> WHAT IS REQUIRED: Find the string "scene" and gather every line that holds it.

> MATERIAL PROVIDED:

•••••

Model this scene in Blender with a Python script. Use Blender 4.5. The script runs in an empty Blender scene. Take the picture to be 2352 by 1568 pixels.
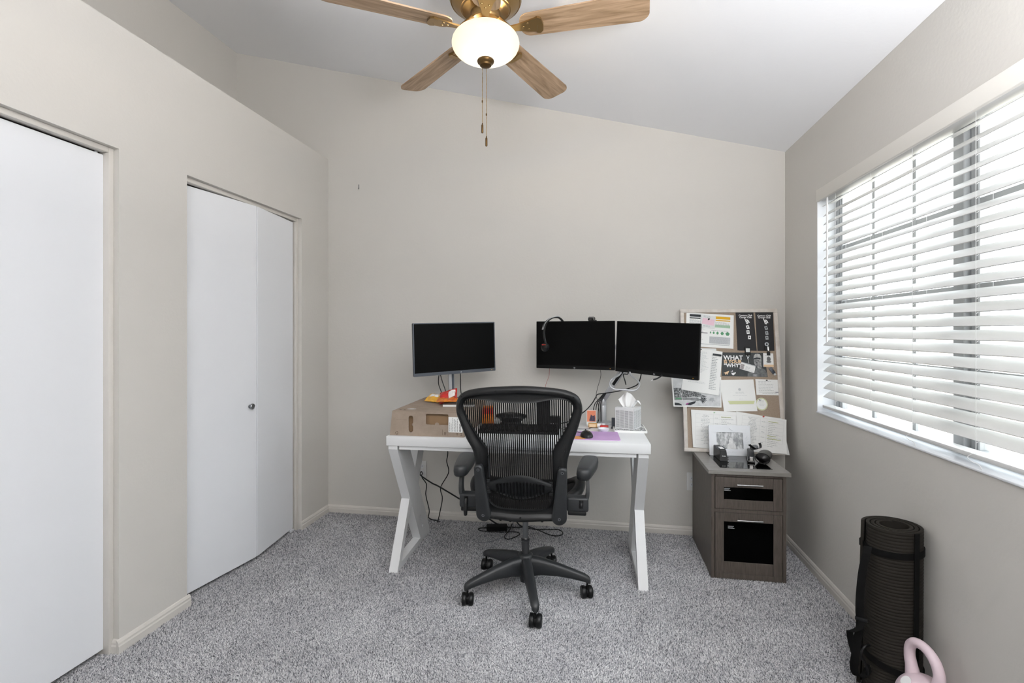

•••••

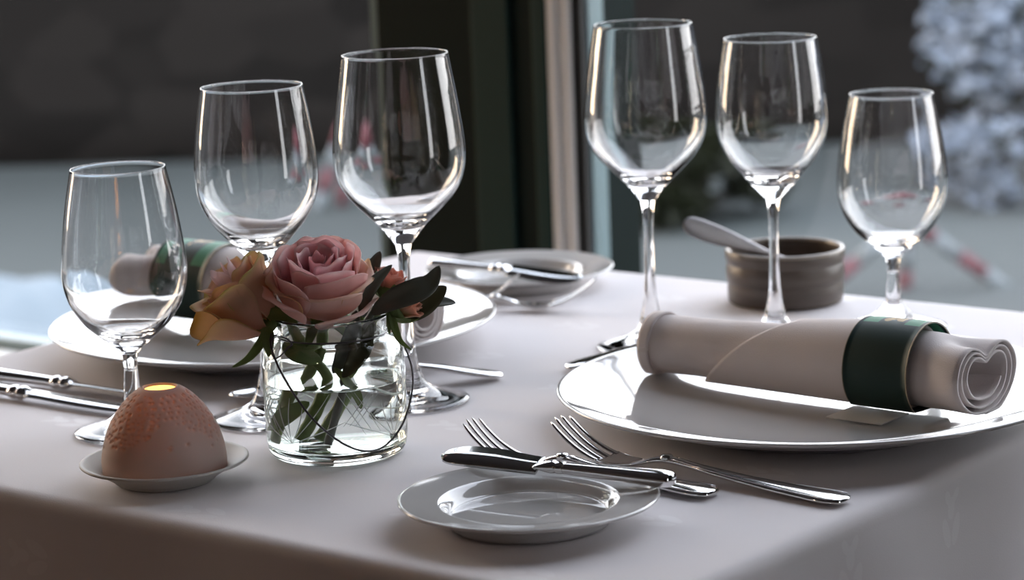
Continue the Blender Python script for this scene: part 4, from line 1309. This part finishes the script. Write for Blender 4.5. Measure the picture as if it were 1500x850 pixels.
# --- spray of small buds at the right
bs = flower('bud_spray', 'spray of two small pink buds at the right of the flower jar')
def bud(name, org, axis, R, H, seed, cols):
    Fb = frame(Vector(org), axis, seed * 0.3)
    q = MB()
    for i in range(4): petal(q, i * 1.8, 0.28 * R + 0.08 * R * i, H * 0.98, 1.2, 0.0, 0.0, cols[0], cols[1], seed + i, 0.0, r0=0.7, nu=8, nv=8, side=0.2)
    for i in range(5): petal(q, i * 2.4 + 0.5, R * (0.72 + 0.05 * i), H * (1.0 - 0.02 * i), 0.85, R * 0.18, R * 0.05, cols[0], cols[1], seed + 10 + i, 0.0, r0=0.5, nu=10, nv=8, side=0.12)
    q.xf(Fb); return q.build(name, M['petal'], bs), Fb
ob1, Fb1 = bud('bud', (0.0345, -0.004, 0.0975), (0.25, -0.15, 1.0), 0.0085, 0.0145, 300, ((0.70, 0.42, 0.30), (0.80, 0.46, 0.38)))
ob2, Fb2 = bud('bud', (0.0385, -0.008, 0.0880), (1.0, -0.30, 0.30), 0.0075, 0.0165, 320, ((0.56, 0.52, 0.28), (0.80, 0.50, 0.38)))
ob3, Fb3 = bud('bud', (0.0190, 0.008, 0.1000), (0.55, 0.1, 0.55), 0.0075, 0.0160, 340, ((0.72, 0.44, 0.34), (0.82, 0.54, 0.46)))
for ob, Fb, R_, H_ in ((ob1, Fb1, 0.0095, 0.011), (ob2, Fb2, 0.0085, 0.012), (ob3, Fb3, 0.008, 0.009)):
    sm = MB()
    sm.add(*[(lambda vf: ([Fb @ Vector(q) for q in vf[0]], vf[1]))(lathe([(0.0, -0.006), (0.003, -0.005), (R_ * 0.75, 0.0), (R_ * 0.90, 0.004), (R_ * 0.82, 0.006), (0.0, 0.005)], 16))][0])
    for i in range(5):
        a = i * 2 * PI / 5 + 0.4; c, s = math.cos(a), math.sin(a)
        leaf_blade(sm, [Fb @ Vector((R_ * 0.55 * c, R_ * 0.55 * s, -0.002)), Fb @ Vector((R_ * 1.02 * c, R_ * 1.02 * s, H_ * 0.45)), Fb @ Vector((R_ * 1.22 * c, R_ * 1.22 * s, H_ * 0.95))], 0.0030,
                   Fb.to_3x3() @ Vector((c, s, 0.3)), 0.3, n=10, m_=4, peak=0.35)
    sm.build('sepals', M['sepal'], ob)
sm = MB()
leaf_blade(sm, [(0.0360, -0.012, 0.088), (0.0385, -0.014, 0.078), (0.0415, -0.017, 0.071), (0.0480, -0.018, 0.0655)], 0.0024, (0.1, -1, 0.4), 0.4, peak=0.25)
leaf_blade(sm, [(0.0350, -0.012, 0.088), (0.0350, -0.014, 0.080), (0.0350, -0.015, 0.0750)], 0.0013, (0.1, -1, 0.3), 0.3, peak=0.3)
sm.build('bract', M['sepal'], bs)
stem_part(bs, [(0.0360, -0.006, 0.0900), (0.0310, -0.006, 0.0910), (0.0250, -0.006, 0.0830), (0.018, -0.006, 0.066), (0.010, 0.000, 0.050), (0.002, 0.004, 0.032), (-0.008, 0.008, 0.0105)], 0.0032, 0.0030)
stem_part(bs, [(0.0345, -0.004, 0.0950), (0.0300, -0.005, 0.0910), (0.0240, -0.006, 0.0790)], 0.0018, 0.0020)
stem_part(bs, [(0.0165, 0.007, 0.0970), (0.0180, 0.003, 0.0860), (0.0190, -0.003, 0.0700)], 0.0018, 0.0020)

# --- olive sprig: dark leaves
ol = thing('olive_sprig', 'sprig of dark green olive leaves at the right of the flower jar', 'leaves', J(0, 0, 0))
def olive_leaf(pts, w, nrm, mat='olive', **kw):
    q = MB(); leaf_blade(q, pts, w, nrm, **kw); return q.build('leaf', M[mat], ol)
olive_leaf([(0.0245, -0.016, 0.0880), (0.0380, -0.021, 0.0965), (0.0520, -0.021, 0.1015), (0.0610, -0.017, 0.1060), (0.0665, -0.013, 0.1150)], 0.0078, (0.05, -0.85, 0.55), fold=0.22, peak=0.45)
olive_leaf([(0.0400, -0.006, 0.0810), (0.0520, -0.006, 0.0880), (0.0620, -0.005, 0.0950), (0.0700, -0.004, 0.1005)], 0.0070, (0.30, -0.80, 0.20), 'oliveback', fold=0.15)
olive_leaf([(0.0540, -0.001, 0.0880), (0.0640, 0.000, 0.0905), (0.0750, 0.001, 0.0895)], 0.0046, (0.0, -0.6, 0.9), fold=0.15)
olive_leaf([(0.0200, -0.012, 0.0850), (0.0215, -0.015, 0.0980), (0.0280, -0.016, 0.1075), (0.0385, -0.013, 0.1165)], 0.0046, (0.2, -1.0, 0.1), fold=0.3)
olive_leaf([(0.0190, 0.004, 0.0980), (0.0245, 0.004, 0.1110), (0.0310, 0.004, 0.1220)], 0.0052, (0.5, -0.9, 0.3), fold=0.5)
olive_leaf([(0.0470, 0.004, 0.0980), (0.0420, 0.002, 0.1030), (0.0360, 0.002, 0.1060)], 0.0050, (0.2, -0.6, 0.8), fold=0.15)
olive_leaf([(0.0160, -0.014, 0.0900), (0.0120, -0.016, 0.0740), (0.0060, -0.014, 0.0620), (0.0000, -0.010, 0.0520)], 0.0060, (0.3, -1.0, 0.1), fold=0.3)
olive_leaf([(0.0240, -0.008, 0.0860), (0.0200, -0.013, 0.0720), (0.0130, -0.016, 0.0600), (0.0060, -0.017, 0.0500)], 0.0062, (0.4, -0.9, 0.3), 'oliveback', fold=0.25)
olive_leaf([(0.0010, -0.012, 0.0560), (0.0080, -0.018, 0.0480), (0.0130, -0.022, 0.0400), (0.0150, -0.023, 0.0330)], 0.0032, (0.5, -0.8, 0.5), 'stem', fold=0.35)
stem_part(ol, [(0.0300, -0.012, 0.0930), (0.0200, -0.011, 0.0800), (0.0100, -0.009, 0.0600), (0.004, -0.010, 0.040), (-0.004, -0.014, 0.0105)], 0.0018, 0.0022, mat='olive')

•••••

> THE COMPLETED TASK:
Model this scene in Blender with a Python script. Use Blender 4.5. The script runs in an empty Blender scene. Take the picture to be 2352 by 1568 pixels.
Continue the Blender Python script for this scene: part 4, from line 1309. This part finishes the script. Write for Blender 4.5. Measure the picture as if it were 1500x850 pixels.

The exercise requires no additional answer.